Kenya: Farmers in Northern Counties Face Threat of New Locust Swarms


The fight to contain swarms of desert locusts that continue to wreak havoc in several Northern Kenya counties might take longer following the ongoing long rains which will hasten the insects’ maturity and laying of eggs.

The second wave of invasion has so far been reported in more than 15 counties with fears that the remaining swarms could multiply and get out of hand due to cold conditions occasioned by the rains.

Although the Food and Agriculture Organisation says swarms continue to decline in Kenya, Ethiopia and Somalia, where control operations are underway, ongoing rains in southern parts of Ethiopia which will give rise to hatching and hopper band formation in coming weeks will pose a huge threat to Kenya.

Farmers, who have started planting, stare at huge losses as the ongoing rains present favourable breeding grounds for the swarms. Swarms can fly up to 150 kilometres in a day with a square kilometre swarm consuming as much food in a day as 35, 000 people.

The continued destruction of crops and pastures in the affected counties threatens livelihoods of millions of people in Kenya and poses a huge threat to farming and pastoralism, the main economic lifeline.

The voracious pests have caused destruction on crops in Embu, Tharaka Nithi, Meru counties and pastures in Northern Kenya.

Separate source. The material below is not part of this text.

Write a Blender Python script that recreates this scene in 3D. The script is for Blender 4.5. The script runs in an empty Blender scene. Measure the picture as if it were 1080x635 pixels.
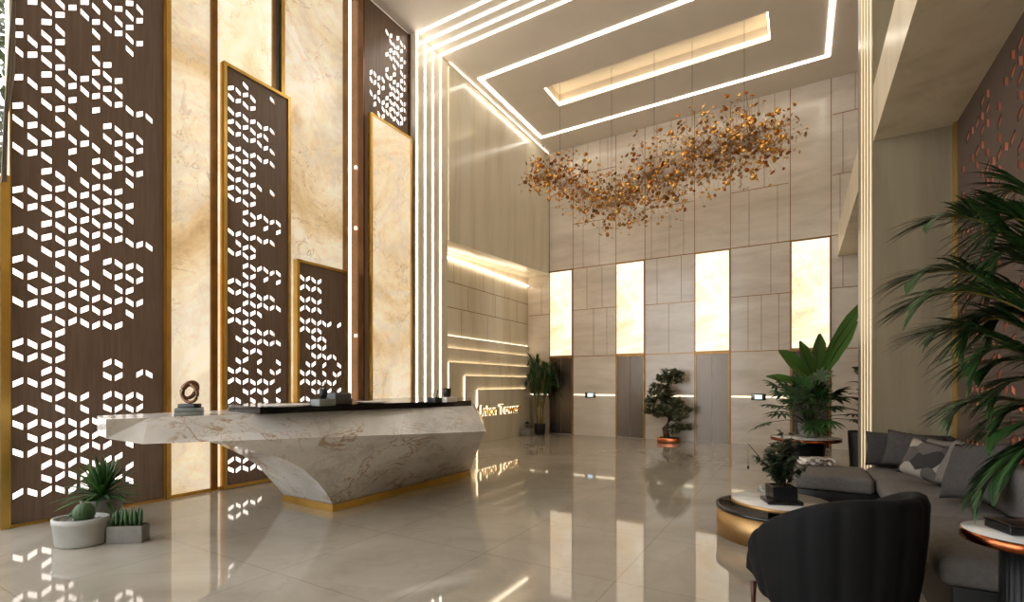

Other counties where infestations have been reported in the last two months include Samburu, Laikipia, Baringo, Marsabit, Mandera, Garissa, Machakos, Wajir, Isiolo, Tana River, Kilifi, Nyandarua and Kitui.

Agriculture CS Peter Munya recently said besides ground and aerial control operations, the government was training local communities on reporting of the swarms so that they are sprayed within the shortest time possible.

Lack of regional coordination efforts among countries in the Horn of Africa could further worsen the situation in Kenya as limited control operations continue against hopper bands on the Red Sea Coast in neighbouring Sudan.

Majority of the infestations present in Ethiopia, where immature swarms persist to the East of Rift Valley in Bale Mountains and Harar Highlands areas that received rainfall, could start breeding in the coming weeks.

In the latest forecast, the UN agency said few immature swarms persist northeast Somalia between Galkayo and Gardo areas and that swarms in Samburu had started maturing and could start laying eggs in two weeks’ time.